Blueliner Jakob Chychrun departed Washington’s Wednesday practice early, but Carbery wasn’t concerned.

“He should be fine, just precautionary,” says the Caps coach.

Defenseman John Carlson has missed the last three games with an upper body injury, and he was a full participant in Wednesday’s practice.

Carolina just concluded a seven-game homestand with a 4-1 win over Columbus on Tuesday night in Raleigh. That victory over the Jackets tipped the homestand in the Hurricanes’ favor; they finished their two-week homestand at 4-3-0, and beginning with Thursday’s game in the District, the Canes will play five of their next six games on the road.
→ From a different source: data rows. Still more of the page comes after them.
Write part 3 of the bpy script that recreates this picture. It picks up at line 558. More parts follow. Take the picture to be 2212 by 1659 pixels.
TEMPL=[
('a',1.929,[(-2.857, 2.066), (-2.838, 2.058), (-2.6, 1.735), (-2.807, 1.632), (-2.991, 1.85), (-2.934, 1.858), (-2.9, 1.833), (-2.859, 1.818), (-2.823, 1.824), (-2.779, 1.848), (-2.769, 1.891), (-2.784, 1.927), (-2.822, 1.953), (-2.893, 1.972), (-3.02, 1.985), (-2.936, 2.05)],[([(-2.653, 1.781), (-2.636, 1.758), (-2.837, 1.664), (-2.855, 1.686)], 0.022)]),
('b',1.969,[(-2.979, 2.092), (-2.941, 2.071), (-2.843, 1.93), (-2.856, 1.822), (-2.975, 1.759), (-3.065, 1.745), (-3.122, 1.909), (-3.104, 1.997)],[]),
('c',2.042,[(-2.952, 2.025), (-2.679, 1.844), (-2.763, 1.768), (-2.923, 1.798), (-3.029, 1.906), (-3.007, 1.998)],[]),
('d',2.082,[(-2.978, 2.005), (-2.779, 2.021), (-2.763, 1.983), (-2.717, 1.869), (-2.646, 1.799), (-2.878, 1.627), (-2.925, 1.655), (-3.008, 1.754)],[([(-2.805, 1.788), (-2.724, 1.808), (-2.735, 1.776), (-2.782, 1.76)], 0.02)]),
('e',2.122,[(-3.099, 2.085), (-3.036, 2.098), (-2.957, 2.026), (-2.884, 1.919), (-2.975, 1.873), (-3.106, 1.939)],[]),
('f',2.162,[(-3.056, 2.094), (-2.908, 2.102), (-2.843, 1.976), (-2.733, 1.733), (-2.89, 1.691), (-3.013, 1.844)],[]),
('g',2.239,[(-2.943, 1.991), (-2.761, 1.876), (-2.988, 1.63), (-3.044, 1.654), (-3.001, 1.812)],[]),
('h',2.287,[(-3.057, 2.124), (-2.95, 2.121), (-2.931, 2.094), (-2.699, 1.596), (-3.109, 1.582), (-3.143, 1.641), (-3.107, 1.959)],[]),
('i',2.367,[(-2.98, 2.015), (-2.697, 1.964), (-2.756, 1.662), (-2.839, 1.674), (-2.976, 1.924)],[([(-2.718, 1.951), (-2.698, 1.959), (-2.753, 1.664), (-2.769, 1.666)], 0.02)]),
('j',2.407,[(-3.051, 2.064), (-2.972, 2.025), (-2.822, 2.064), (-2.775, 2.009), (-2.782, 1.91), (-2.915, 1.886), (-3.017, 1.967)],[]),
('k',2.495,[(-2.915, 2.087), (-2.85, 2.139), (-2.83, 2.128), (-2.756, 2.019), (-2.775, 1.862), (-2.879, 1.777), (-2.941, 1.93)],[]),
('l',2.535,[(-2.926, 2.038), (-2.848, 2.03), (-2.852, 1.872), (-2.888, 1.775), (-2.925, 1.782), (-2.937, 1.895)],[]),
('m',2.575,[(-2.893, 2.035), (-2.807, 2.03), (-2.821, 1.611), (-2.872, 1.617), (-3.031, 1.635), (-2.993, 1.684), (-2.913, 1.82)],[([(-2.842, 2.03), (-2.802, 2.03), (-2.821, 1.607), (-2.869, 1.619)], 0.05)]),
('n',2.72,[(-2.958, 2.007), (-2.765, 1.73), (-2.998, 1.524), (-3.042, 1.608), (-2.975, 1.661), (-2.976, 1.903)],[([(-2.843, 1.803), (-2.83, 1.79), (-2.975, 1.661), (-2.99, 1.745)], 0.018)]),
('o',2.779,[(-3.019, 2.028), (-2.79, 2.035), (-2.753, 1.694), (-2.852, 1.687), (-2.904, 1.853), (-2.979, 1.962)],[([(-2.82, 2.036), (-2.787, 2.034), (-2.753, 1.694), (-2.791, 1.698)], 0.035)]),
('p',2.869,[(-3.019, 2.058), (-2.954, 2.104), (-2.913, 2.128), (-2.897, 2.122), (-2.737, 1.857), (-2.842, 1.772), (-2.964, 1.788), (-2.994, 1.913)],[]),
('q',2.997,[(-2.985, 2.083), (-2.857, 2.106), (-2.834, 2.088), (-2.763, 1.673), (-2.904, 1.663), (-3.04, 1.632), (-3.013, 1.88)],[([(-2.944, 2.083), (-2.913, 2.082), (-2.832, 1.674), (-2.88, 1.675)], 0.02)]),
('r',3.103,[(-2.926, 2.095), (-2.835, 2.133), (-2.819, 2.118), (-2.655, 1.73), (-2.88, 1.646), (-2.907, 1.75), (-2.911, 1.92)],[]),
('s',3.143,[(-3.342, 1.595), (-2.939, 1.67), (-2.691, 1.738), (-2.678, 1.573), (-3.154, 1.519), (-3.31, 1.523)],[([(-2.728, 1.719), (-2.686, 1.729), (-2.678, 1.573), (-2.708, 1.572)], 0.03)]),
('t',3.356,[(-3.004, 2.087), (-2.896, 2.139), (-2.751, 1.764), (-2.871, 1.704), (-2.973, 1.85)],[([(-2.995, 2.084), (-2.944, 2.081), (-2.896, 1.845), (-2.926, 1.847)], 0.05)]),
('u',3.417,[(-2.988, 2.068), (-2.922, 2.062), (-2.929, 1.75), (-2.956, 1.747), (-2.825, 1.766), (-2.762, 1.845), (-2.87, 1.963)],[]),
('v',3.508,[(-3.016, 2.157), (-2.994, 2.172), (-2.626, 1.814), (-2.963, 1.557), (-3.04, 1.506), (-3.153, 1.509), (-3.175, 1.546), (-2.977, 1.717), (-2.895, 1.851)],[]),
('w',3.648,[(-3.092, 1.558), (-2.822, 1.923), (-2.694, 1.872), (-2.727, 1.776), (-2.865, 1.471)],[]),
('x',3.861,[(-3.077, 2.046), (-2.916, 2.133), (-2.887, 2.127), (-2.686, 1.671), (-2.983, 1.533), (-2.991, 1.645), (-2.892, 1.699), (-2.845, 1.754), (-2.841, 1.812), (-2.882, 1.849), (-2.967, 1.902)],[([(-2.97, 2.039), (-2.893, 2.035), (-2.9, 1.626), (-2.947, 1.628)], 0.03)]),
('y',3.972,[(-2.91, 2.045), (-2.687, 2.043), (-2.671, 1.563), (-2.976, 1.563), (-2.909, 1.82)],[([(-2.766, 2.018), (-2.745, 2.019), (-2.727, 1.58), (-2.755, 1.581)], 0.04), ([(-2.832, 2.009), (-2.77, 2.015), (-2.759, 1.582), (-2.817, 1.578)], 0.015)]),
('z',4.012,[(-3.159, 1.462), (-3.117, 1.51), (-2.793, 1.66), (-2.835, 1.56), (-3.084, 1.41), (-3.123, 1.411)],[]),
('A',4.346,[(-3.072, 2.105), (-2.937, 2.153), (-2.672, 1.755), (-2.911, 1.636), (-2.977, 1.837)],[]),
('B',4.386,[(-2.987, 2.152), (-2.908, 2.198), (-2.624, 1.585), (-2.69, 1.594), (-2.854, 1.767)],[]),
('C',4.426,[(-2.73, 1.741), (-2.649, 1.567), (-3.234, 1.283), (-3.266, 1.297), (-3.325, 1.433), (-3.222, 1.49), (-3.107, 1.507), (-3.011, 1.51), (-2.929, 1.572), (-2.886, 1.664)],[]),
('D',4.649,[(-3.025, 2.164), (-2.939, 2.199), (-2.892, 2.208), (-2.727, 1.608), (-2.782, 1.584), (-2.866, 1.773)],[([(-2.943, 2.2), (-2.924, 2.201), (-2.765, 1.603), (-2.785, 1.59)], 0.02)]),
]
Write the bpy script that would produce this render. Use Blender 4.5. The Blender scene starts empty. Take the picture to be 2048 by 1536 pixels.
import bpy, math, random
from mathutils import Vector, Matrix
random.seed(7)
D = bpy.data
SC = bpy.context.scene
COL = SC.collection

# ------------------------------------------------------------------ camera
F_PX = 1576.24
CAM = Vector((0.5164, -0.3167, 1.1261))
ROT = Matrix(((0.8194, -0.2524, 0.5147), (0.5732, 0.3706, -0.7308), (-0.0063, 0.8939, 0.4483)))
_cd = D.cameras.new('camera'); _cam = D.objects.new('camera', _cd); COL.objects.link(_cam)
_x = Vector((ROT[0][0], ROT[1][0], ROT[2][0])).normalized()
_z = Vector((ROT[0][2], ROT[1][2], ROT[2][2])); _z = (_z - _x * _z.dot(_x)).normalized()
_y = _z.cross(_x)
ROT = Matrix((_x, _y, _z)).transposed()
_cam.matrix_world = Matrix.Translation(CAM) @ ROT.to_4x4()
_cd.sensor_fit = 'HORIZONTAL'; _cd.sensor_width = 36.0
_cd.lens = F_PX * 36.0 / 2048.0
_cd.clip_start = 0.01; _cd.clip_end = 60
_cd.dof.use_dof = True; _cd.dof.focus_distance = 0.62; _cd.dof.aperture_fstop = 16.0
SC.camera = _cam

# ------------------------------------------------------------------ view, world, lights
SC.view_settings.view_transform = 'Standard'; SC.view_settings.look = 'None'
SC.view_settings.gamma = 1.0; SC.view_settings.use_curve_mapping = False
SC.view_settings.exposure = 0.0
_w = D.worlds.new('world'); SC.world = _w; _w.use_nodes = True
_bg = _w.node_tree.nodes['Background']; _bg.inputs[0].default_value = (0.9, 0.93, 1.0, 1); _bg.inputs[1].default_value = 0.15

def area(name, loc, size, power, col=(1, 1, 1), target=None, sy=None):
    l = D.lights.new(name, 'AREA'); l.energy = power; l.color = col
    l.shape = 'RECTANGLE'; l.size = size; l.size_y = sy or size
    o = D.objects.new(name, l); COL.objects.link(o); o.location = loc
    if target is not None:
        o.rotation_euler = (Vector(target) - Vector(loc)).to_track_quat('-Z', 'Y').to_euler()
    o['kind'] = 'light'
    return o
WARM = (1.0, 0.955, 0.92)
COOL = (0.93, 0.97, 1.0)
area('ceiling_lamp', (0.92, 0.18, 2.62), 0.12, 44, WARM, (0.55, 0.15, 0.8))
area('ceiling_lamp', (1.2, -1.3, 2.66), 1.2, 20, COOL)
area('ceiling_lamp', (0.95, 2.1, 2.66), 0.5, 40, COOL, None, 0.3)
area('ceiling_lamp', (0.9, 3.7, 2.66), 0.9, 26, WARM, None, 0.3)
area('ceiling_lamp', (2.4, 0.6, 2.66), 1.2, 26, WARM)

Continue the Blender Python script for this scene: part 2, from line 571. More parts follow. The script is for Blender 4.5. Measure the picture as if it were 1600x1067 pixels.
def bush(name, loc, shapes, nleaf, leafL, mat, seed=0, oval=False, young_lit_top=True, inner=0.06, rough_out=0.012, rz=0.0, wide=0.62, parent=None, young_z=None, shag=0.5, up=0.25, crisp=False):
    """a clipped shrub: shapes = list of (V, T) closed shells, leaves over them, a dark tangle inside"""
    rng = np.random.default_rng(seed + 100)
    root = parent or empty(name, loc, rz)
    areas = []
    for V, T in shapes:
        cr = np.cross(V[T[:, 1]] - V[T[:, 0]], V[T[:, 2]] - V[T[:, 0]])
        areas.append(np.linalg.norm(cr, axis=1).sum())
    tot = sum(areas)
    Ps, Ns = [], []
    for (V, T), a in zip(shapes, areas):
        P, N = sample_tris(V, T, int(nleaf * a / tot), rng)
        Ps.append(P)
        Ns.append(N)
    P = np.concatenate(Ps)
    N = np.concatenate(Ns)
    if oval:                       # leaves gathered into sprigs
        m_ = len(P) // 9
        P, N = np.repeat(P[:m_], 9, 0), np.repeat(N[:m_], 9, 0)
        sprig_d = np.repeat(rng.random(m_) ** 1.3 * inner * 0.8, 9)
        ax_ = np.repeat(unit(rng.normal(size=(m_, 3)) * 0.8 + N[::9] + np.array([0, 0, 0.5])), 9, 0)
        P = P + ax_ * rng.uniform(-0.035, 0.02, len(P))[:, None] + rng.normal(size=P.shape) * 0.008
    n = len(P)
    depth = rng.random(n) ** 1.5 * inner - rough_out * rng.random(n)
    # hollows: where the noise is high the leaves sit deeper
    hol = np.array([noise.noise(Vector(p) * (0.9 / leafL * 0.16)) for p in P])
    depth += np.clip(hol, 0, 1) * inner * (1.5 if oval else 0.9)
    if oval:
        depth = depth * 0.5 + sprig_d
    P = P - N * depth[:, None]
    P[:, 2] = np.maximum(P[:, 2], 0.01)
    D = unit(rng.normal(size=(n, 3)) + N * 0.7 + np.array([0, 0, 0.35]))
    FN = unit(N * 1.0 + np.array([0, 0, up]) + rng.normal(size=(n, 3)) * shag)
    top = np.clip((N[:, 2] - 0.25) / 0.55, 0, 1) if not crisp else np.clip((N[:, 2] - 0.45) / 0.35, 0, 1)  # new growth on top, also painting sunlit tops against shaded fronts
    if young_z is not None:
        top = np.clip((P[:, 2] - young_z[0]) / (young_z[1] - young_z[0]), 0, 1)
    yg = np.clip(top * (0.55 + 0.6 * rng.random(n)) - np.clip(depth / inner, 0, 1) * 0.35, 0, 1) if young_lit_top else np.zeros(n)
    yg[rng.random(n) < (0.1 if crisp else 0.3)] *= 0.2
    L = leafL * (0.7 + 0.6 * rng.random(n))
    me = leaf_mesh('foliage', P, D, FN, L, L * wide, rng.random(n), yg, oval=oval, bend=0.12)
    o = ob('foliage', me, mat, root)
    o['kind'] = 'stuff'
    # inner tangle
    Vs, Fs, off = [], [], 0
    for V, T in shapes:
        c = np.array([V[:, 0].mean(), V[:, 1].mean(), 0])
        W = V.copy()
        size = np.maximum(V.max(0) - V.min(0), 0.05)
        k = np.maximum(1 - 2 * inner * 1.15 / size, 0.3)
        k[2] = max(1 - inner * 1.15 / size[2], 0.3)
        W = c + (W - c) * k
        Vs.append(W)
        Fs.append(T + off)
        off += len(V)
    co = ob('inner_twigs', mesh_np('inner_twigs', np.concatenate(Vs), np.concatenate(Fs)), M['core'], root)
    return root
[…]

The Caps and Canes enter Thursday’s game with virtually identical marks on the season, but Washington has played one more game than the Hurricanes to this point of the campaign. Both the Caps and the Canes have identical 10-5-1 records on home ice. The Capitals are 8-4-2 on the road while the Canes are 8-4-1.

When the Caps downed the Canes in Carolina last month, they halted a four-game Carolina winning streak, the Hurricanes’ second longest of the season. Carolina opened the season by winning five consecutive contests. Beginning with that Nov. 11 home ice loss to the Capitals, the Canes have gone 7-5-2 in their last 14 games.